— START Data extract —

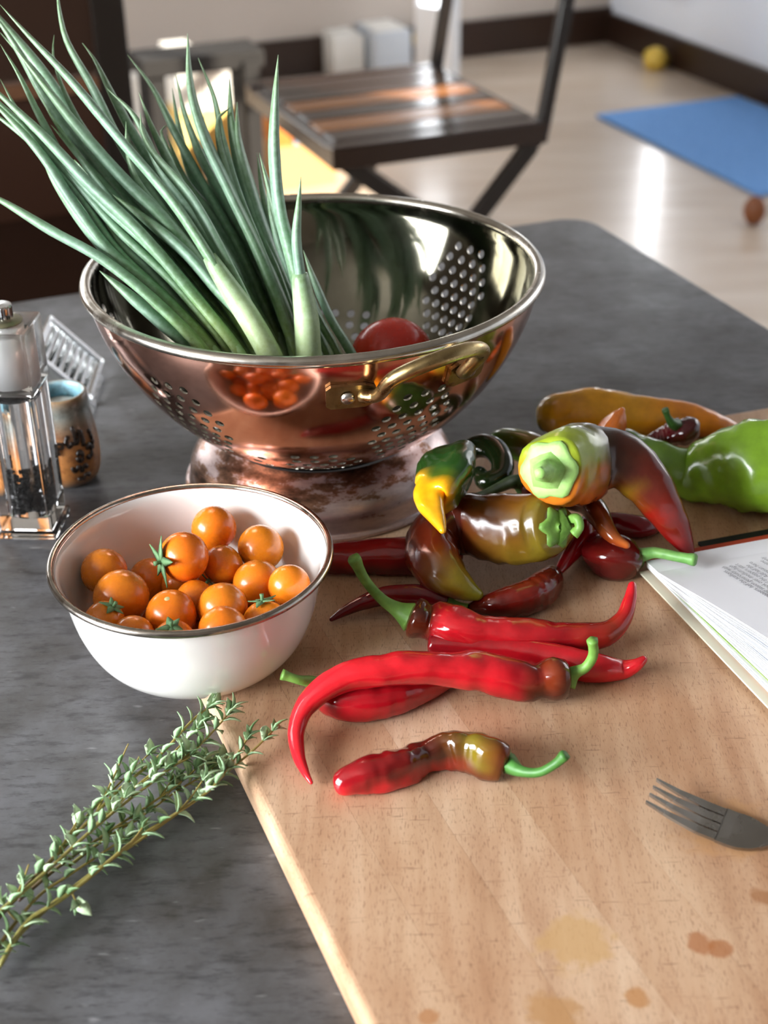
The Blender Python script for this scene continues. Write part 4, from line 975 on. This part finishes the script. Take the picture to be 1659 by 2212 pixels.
def pg_vf(s0, s1, f0, f1, zfun, th, ns=16):
    V = []; F = []
    for i in range(ns+1):
        s = s0+(s1-s0)*i/ns
        for f in (f0, f1):
            for dz in (0, th):
                p = bk0 + nd*s + fd*f; V.append(Vector((p.x, p.y, zfun(s)+dz)))
    for i in range(ns):
        a = i*4; b = a+4
        F += [(a, b, b+2, a+2), (a+1, a+3, b+3, b+1), (a, a+1, b+1, b), (a+2, b+2, b+3, a+3)]
    F += [(0, 2, 3, 1), (ns*4, ns*4+1, ns*4+3, ns*4+2)]
    return V, F
M['page'] = plain('white_paper', hx('#e4e3e8'), .7); M['page2'] = plain('page_edge', hx('#f3f4f6'), .8); M['page3'] = plain('tinted_page', hx('#cfd6e2'), .8); M['pageg'] = plain('green_page_edge', hx('#9fbf6a'), .7)
M['cover'] = plain('red_cover', hx('#b8402c'), .5); M['jacket'] = plain('cream_jacket', hx('#d9d6bf'), .5); M['ink'] = plain('grey_ink', hx('#6a6870'), .8)
mk('dust_jacket', *box_vf(bk0+nd*.119+fd*.1255+Vector((0, 0, -.0022)), nd*.119, fd*.1275, Vector((0, 0, .0006)), .0002), M['jacket'], book, False)
mk('cover', *box_vf(bk0+nd*.1125+fd*.130+Vector((0, 0, -.0004)), nd*.1235, fd*.124, Vector((0, 0, .0011)), .0003), M['cover'], book, False)
# cover turn-in strip standing along the far edge, level with the pages
NPG = 22; rb_ = random.Random(5)
HSL = .25
def hh(s): return .005 + HSL*max(0, s-.012) if s < .13 else .005+HSL*.118+.03*(s-.13)
prev = 0
for k in range(NPG):
    t0 = k/NPG; t1 = (k+1)/NPG; inset = rb_.uniform(0, .0010) + .0012*(1-t0) * (1 if k < NPG-1 else 0); wav = rb_.uniform(-.0004, .0004)
    lo = (lambda s, t0=t0, wav=wav: zc+.0009 + hh(s)*t0 + wav*math.sin(s*60))
    th = .0062/NPG*1.35
    m = M['page'] if k == NPG-1 else ([M['page2'], M['page2'], M['page3'], M['page2'], M['pageg']][0 if k > 4 and k % 5 == 4 else k % 5])
    mk('page', *pg_vf(.001, .235, inset+.001, .249, lo, th), m, book, False)
ztop = lambda s: zc+.0009 + hh(s)*(NPG-1)/NPG + .0062/NPG*1.35
TXT = ['of the peppers, half the scallions,', 'flakes and season generously with', 'Cook over medium-high', 'until the peppers start', 'Add half the', 'parmesan here.', 'time', 'only']
# the printed page: end of each line lies towards the far left corner
t_end = [(1567, 1232), (1566, 1222), (1581, 1220), (1594, 1217), (1617, 1220), (1622, 1212), (1648, 1210), (1650, 1202)]
for k, tx in enumerate(TXT):
    x, y = t_end[k]; pe = P(x, y, zc+.012)
    s = (pe-bk0).dot(nd); pe = P(x, y, ztop(s)); s = (pe-bk0).dot(nd); f = (pe-bk0).dot(fd)
    slope = HSL*(NPG-1)/NPG; X = (-nd - Vector((0, 0, slope))).normalized(); Yv = -fd; Zv = X.cross(Yv)
    cu = bpy.data.curves.new('text_line', 'FONT'); cu.body = tx; cu.size = .0047; cu.align_x = 'RIGHT'; cu.resolution_u = 2; cu.materials.append(M['ink']); cu.fill_mode = 'FRONT'
    o = text_mesh('text_line', cu, book)
    pp = Vector((pe.x, pe.y, ztop(s)+.00025)) - ORIG[book.name]
    o.matrix_local = Matrix(((X.x, Yv.x, Zv.x, pp.x), (X.y, Yv.y, Zv.y, pp.y), (X.z, Yv.z, Zv.z, pp.z), (0, 0, 0, 1)))
# black slab under the far side of the book
bs = P(1507, 1165, ZB+.0026)
n0 = (bs-bk0).dot(nd); f0 = (bs-bk0).dot(fd)
bl = thing('black_slab', 'thin black slab sticking out from under the far side of the cookbook', 'slab', Vector((bs.x, bs.y, ZB)))
mk('slab_body', *box_vf(bk0 + nd*(n0+.05) + fd*(f0+.10) + Vector((0, 0, ZB+.0014-zc)), nd*.05, fd*.10, Vector((0, 0, .0012)), .0005), plain('matt_black', hx('#0b0b0c'), .6), bl, False)
# ================================================================== FORK
ft0 = P(1406, 1716, ZB+.009); fn0 = P(1662, 1812, ZB+.003)
fe = (fn0-ft0); fe.z = 0; FLN = fe.length; fe.normalize(); fwv = Vector((-fe.y, fe.x, 0))
fork = thing('dinner_fork', 'steel four-tined fork lying on the cutting board', 'fork', Vector((fn0.x, fn0.y, ZB)))
def fz(s):
    t = s/FLN
    return ZB + float(np.interp(t, [0, .2, .45, .7, .9, 1.0, 1.3, 2.0, 3.0], [.0105, .0065, .003, .0012, .0012, .002, .005, .009, .007]))
def fpt(s, w, h=0, bow=0): 
    p = ft0 + fe*s + fwv*w; return Vector((p.x, p.y, fz(s)+h))
def strip_vf(prof, th=.0016, ns=18):
    """prof(s01) -> (s, w_left, w_right)"""
    V = []; F = []
    for i in range(ns+1):
        s, a, b = prof(i/ns)
        for (w, h) in ((a, 0), (b, 0), (b, th), (a, th)): V.append(fpt(s, w, h))
    for i in range(ns):
        for q in range(4): F.append((i*4+q, i*4+(q+1) % 4, (i+1)*4+(q+1) % 4, (i+1)*4+q))
    F += [(3, 2, 1, 0), tuple(ns*4+q for q in range(4))]; return V, F
HWD = .0118; SLT = FLN*.60
for k in range(4):
    wc = (-1.5+k)*(2*HWD/4*1.02)
    tilt = (-.0035, -.0012, .0012, .0035)[k]*0
    mk('tine', *strip_vf(lambda t, wc=wc: ((SLT+.0006)*t, wc*(.98+.02*t)-(.0006+.0020*min(1, t*1.5)), wc*(.98+.02*t)+(.0006+.0020*min(1, t*1.5)))), M['steel'], fork, False)
def headp(t):
    s = SLT+(FLN-SLT)*1.12*t; w = HWD*1.02 if t < .35 else HWD*(1.02-.70*(((t-.35)/.65)**1.7)); return s, -w, w
mk('head', *strip_vf(headp), M['steel'], fork, False)
mk('handle', *strip_vf(lambda t: (FLN*1.06+.13*t, -(.0034+.004*t), .0034+.004*t), .0024), M['steel'], fork, False)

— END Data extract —

Copy the listing exactly. Any image in it stays out of the copy.

- [Solution]:
The Blender Python script for this scene continues. Write part 4, from line 975 on. This part finishes the script. Take the picture to be 1659 by 2212 pixels.
def pg_vf(s0, s1, f0, f1, zfun, th, ns=16):
    V = []; F = []
    for i in range(ns+1):
        s = s0+(s1-s0)*i/ns
        for f in (f0, f1):
            for dz in (0, th):
                p = bk0 + nd*s + fd*f; V.append(Vector((p.x, p.y, zfun(s)+dz)))
    for i in range(ns):
        a = i*4; b = a+4
        F += [(a, b, b+2, a+2), (a+1, a+3, b+3, b+1), (a, a+1, b+1, b), (a+2, b+2, b+3, a+3)]
    F += [(0, 2, 3, 1), (ns*4, ns*4+1, ns*4+3, ns*4+2)]
    return V, F
M['page'] = plain('white_paper', hx('#e4e3e8'), .7); M['page2'] = plain('page_edge', hx('#f3f4f6'), .8); M['page3'] = plain('tinted_page', hx('#cfd6e2'), .8); M['pageg'] = plain('green_page_edge', hx('#9fbf6a'), .7)
M['cover'] = plain('red_cover', hx('#b8402c'), .5); M['jacket'] = plain('cream_jacket', hx('#d9d6bf'), .5); M['ink'] = plain('grey_ink', hx('#6a6870'), .8)
mk('dust_jacket', *box_vf(bk0+nd*.119+fd*.1255+Vector((0, 0, -.0022)), nd*.119, fd*.1275, Vector((0, 0, .0006)), .0002), M['jacket'], book, False)
mk('cover', *box_vf(bk0+nd*.1125+fd*.130+Vector((0, 0, -.0004)), nd*.1235, fd*.124, Vector((0, 0, .0011)), .0003), M['cover'], book, False)
# cover turn-in strip standing along the far edge, level with the pages
NPG = 22; rb_ = random.Random(5)
HSL = .25
def hh(s): return .005 + HSL*max(0, s-.012) if s < .13 else .005+HSL*.118+.03*(s-.13)
prev = 0
for k in range(NPG):
    t0 = k/NPG; t1 = (k+1)/NPG; inset = rb_.uniform(0, .0010) + .0012*(1-t0) * (1 if k < NPG-1 else 0); wav = rb_.uniform(-.0004, .0004)
    lo = (lambda s, t0=t0, wav=wav: zc+.0009 + hh(s)*t0 + wav*math.sin(s*60))
    th = .0062/NPG*1.35
    m = M['page'] if k == NPG-1 else ([M['page2'], M['page2'], M['page3'], M['page2'], M['pageg']][0 if k > 4 and k % 5 == 4 else k % 5])
    mk('page', *pg_vf(.001, .235, inset+.001, .249, lo, th), m, book, False)
ztop = lambda s: zc+.0009 + hh(s)*(NPG-1)/NPG + .0062/NPG*1.35
TXT = ['of the peppers, half the scallions,', 'flakes and season generously with', 'Cook over medium-high', 'until the peppers start', 'Add half the', 'parmesan here.', 'time', 'only']
# the printed page: end of each line lies towards the far left corner
t_end = [(1567, 1232), (1566, 1222), (1581, 1220), (1594, 1217), (1617, 1220), (1622, 1212), (1648, 1210), (1650, 1202)]
for k, tx in enumerate(TXT):
    x, y = t_end[k]; pe = P(x, y, zc+.012)
    s = (pe-bk0).dot(nd); pe = P(x, y, ztop(s)); s = (pe-bk0).dot(nd); f = (pe-bk0).dot(fd)
    slope = HSL*(NPG-1)/NPG; X = (-nd - Vector((0, 0, slope))).normalized(); Yv = -fd; Zv = X.cross(Yv)
    cu = bpy.data.curves.new('text_line', 'FONT'); cu.body = tx; cu.size = .0047; cu.align_x = 'RIGHT'; cu.resolution_u = 2; cu.materials.append(M['ink']); cu.fill_mode = 'FRONT'
    o = text_mesh('text_line', cu, book)
    pp = Vector((pe.x, pe.y, ztop(s)+.00025)) - ORIG[book.name]
    o.matrix_local = Matrix(((X.x, Yv.x, Zv.x, pp.x), (X.y, Yv.y, Zv.y, pp.y), (X.z, Yv.z, Zv.z, pp.z), (0, 0, 0, 1)))
# black slab under the far side of the book
bs = P(1507, 1165, ZB+.0026)
n0 = (bs-bk0).dot(nd); f0 = (bs-bk0).dot(fd)
bl = thing('black_slab', 'thin black slab sticking out from under the far side of the cookbook', 'slab', Vector((bs.x, bs.y, ZB)))
mk('slab_body', *box_vf(bk0 + nd*(n0+.05) + fd*(f0+.10) + Vector((0, 0, ZB+.0014-zc)), nd*.05, fd*.10, Vector((0, 0, .0012)), .0005), plain('matt_black', hx('#0b0b0c'), .6), bl, False)
# ================================================================== FORK
ft0 = P(1406, 1716, ZB+.009); fn0 = P(1662, 1812, ZB+.003)
fe = (fn0-ft0); fe.z = 0; FLN = fe.length; fe.normalize(); fwv = Vector((-fe.y, fe.x, 0))
fork = thing('dinner_fork', 'steel four-tined fork lying on the cutting board', 'fork', Vector((fn0.x, fn0.y, ZB)))
def fz(s):
    t = s/FLN
    return ZB + float(np.interp(t, [0, .2, .45, .7, .9, 1.0, 1.3, 2.0, 3.0], [.0105, .0065, .003, .0012, .0012, .002, .005, .009, .007]))
def fpt(s, w, h=0, bow=0): 
    p = ft0 + fe*s + fwv*w; return Vector((p.x, p.y, fz(s)+h))
def strip_vf(prof, th=.0016, ns=18):
    """prof(s01) -> (s, w_left, w_right)"""
    V = []; F = []
    for i in range(ns+1):
        s, a, b = prof(i/ns)
        for (w, h) in ((a, 0), (b, 0), (b, th), (a, th)): V.append(fpt(s, w, h))
    for i in range(ns):
        for q in range(4): F.append((i*4+q, i*4+(q+1) % 4, (i+1)*4+(q+1) % 4, (i+1)*4+q))
    F += [(3, 2, 1, 0), tuple(ns*4+q for q in range(4))]; return V, F
HWD = .0118; SLT = FLN*.60
for k in range(4):
    wc = (-1.5+k)*(2*HWD/4*1.02)
    tilt = (-.0035, -.0012, .0012, .0035)[k]*0
    mk('tine', *strip_vf(lambda t, wc=wc: ((SLT+.0006)*t, wc*(.98+.02*t)-(.0006+.0020*min(1, t*1.5)), wc*(.98+.02*t)+(.0006+.0020*min(1, t*1.5)))), M['steel'], fork, False)
def headp(t):
    s = SLT+(FLN-SLT)*1.12*t; w = HWD*1.02 if t < .35 else HWD*(1.02-.70*(((t-.35)/.65)**1.7)); return s, -w, w
mk('head', *strip_vf(headp), M['steel'], fork, False)
mk('handle', *strip_vf(lambda t: (FLN*1.06+.13*t, -(.0034+.004*t), .0034+.004*t), .0024), M['steel'], fork, False)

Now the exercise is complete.